Groups say Roan filing undermines BLM argument for energy leases

Environmental groups say the federal government has abandoned its primary argument for not wanting to protect the Roan Plateau from oil and gas development.

The groups say the Bureau of Land Management is no longer relying on a 1997 law in justifying its position.

The groups make the claim in a brief in a lawsuit challenging the BLM’s leasing of more than 55,000 acres on and around the plateau, northwest of Rifle, in August.

The Obama administration is pursuing a settlement to the lawsuit. In the meantime, in a brief filed in March, the government defended its actions leading to oil and gas leasing on the Roan Plateau.

In a filing April 20, the Colorado Environmental Coalition and other groups say the government no longer claims that the 1997 Transfer Act required that it refuse to consider alternatives that would have kept drilling operations off the plateau top. That act shifted the Roan Plateau from Department of Energy to BLM control.

In its March filing, the BLM speaks of the need to comply with the act’s requirements to engage in leasing. However, it then argues the act doesn’t limit consideration to alternatives involving
substantial development.

Instead, it also considered a “No Action” plan that would have closed off 96 percent of the plateau top to leasing, the agency says.

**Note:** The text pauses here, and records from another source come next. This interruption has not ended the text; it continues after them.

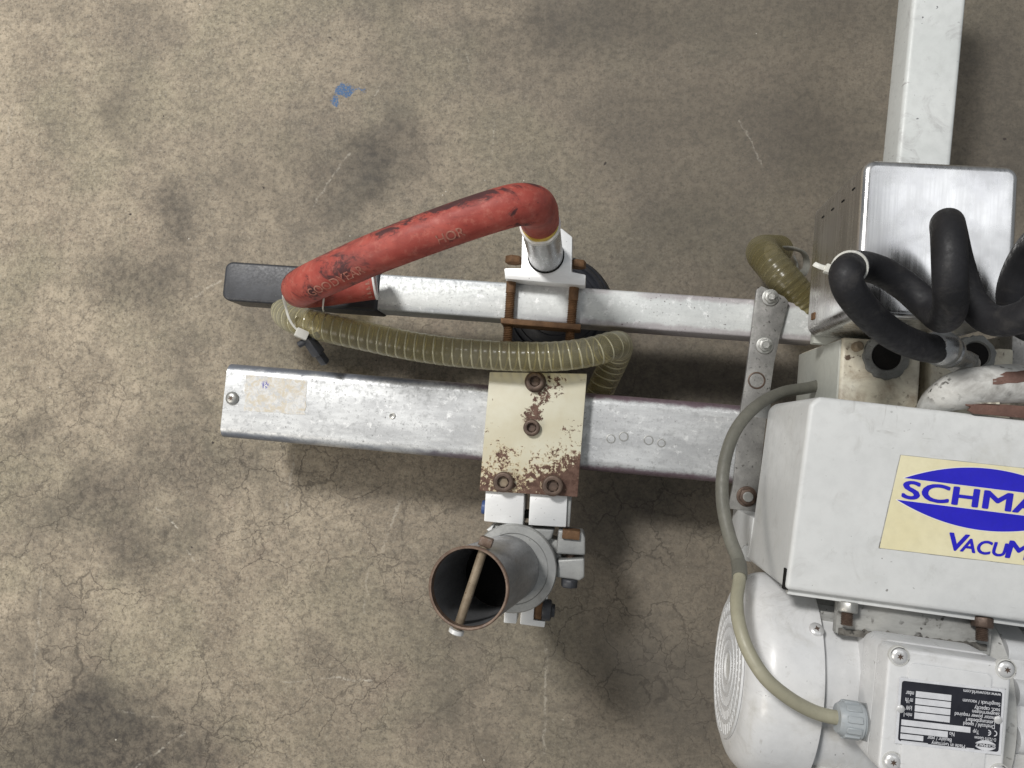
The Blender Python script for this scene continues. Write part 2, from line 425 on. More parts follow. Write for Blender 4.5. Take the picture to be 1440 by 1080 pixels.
M['screw_bright'] = worn('bright_cross_screw', (0.68, 0.68, 0.68), (0.78, 0.78, 0.78), 90, None, metallic=0.5, rough=(0.28, 0.4), bump=0.08)
M['strap'] = worn('mottled_galvanised_strap', (0.20, 0.197, 0.19), (0.335, 0.33, 0.315), 55, (0.06, 0.057, 0.053), 0.7, 330, (0.19, 0.18, 0.17), 0.35, metallic=0.45, rough=(0.42, 0.6), bump=0.2)
M['steel'] = steel_material()
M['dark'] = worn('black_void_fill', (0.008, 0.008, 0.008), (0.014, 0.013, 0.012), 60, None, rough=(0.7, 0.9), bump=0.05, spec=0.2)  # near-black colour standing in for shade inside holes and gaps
M['black_plastic'] = worn('scuffed_black_plastic', (0.030, 0.032, 0.038), (0.052, 0.055, 0.064), 45, (0.22, 0.21, 0.20), 0.05, 300, (0.075, 0.07, 0.065), 0.3, rough=(0.38, 0.52), bump=0.1)
M['black_rubber'] = worn('black_rubber_hose', (0.010, 0.010, 0.012), (0.020, 0.020, 0.023), 30, (0.12, 0.12, 0.12), 0.05, 500, (0.055, 0.052, 0.05), 0.5, rough=(0.48, 0.70), bump=0.3, spec=0.36)
M['pad'] = worn('dusty_black_rubber_pad', (0.014, 0.016, 0.022), (0.035, 0.037, 0.046), 25, None, dirt=(0.09, 0.085, 0.08), dirt_amt=0.2, rough=(0.4, 0.6), bump=0.1)
M['cable'] = worn('grey_beige_cable_sheath', (0.30, 0.285, 0.21), (0.36, 0.345, 0.255), 22, None, dirt=(0.20, 0.18, 0.125), dirt_amt=0.3, rough=(0.42, 0.52), bump=0.06)
M['gland'] = worn('blue_grey_plastic', (0.33, 0.36, 0.38), (0.39, 0.42, 0.44), 40, None, dirt=(0.26, 0.26, 0.25), dirt_amt=0.3, rough=(0.4, 0.5), bump=0.05)
M['tie'] = worn('white_nylon', (0.66, 0.655, 0.60), (0.73, 0.725, 0.68), 60, None, rough=(0.35, 0.5), bump=0.03)
M['cream'] = worn('stained_cream_paint', (0.62, 0.58, 0.46), (0.71, 0.68, 0.58), 22, (0.085, 0.055, 0.035), 0.85, 170, (0.22, 0.15, 0.095), 0.85, rough=(0.4, 0.6), bump=0.15)
M['grey_green'] = worn('drab_grey_paint', (0.42, 0.43, 0.39), (0.47, 0.48, 0.44), 15, None, rough=(0.4, 0.5), bump=0.05)
M['putty'] = worn('grey_sealing_putty', (0.15, 0.155, 0.15), (0.24, 0.245, 0.235), 80, (0.05, 0.05, 0.045), 0.4, 300, (0.10, 0.085, 0.07), 0.4, rough=(0.6, 0.8), bump=0.5)
M['yellow'] = worn('amber_tape', (0.52, 0.36, 0.05), (0.66, 0.50, 0.12), 90, None, rough=(0.4, 0.5), bump=0.1)
M['tape'] = worn('white_thread_tape', (0.74, 0.74, 0.72), (0.82, 0.82, 0.81), 120, None, rough=(0.5, 0.6), bump=0.4)
M['brown'] = worn('red_brown_rust_patch', (0.105, 0.055, 0.042), (0.16, 0.085, 0.065), 80, (0.05, 0.03, 0.025), 0.3, 300, (0.22, 0.16, 0.13), 0.2, rough=(0.6, 0.75), bump=0.3)
M['label'] = worn('pale_yellow_sticker', (0.72, 0.66, 0.42), (0.76, 0.71, 0.49), 14, None, rough=(0.35, 0.45), bump=0.02)
M['blue'] = worn('blue_print', (0.013, 0.009, 0.46), (0.020, 0.014, 0.53), 20, None, rough=(0.35, 0.45), bump=0.02)
M['label_white'] = worn('white_print', (0.78, 0.76, 0.66), (0.82, 0.80, 0.72), 20, None, rough=(0.35, 0.45), bump=0.02)
M['plate_black'] = worn('black_nameplate_print', (0.010, 0.011, 0.018), (0.022, 0.023, 0.032), 60, None, rough=(0.35, 0.5), bump=0.04)
M['plate_silver'] = worn('silver_nameplate', (0.58, 0.59, 0.62), (0.68, 0.69, 0.72), 120, (0.35, 0.35, 0.38), 0.35, 500, None, rough=(0.3, 0.4), bump=0.05)
M['hose_print'] = worn('faded_pink_print', (0.36, 0.125, 0.09), (0.50, 0.25, 0.19), 200, (0.28, 0.05, 0.04), 1.0, 330, None, rough=(0.5, 0.6), bump=0.05)
M['clear'] = clear_hose_material('yellowed_clear_pvc', (0.38, 0.35, 0.215), (0.44, 0.42, 0.32), .70)
M['clear_old'] = clear_hose_material('browned_clear_pvc', (0.16, 0.14, 0.07), (0.23, 0.21, 0.135), .55)
M['spiral_old'] = worn('brown_spiral_rib', (0.15, 0.132, 0.065), (0.22, 0.20, 0.125), 12, None, dirt=(0.10, 0.08, 0.04), dirt_amt=0.5, rough=(0.2, 0.3), bump=0.0)
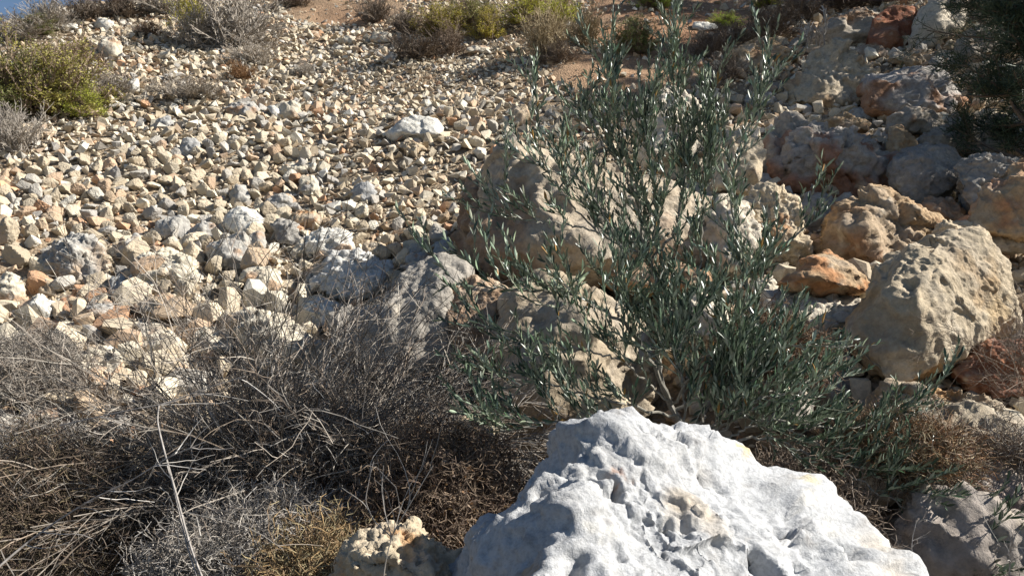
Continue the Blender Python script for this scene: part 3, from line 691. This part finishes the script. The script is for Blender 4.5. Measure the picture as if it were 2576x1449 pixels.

Environmental groups contend the bureau never seriously considered the option, but only included it among the alternatives because it was legally required.

“However, the record shows that the No Action alternative was evaluated intensively,” the government says in its brief.

It says the BLM appropriately eliminated that alternative after determining it wouldn’t meet the stated purposes and needs of its study — one of those being compliance with the Transfer Act.

Environmental groups say that in the past, the BLM repeatedly had cited language in the Transfer Act in rejecting consideration of proposals to protect the plateau top. The groups long have challenged the BLM’s interpretation of the law.

Spokespersons for the BLM and Department of Interior declined to comment because of the ongoing litigation. Department of Justice spokesperson Andrew Ames said the government’s March filing “speaks for itself.”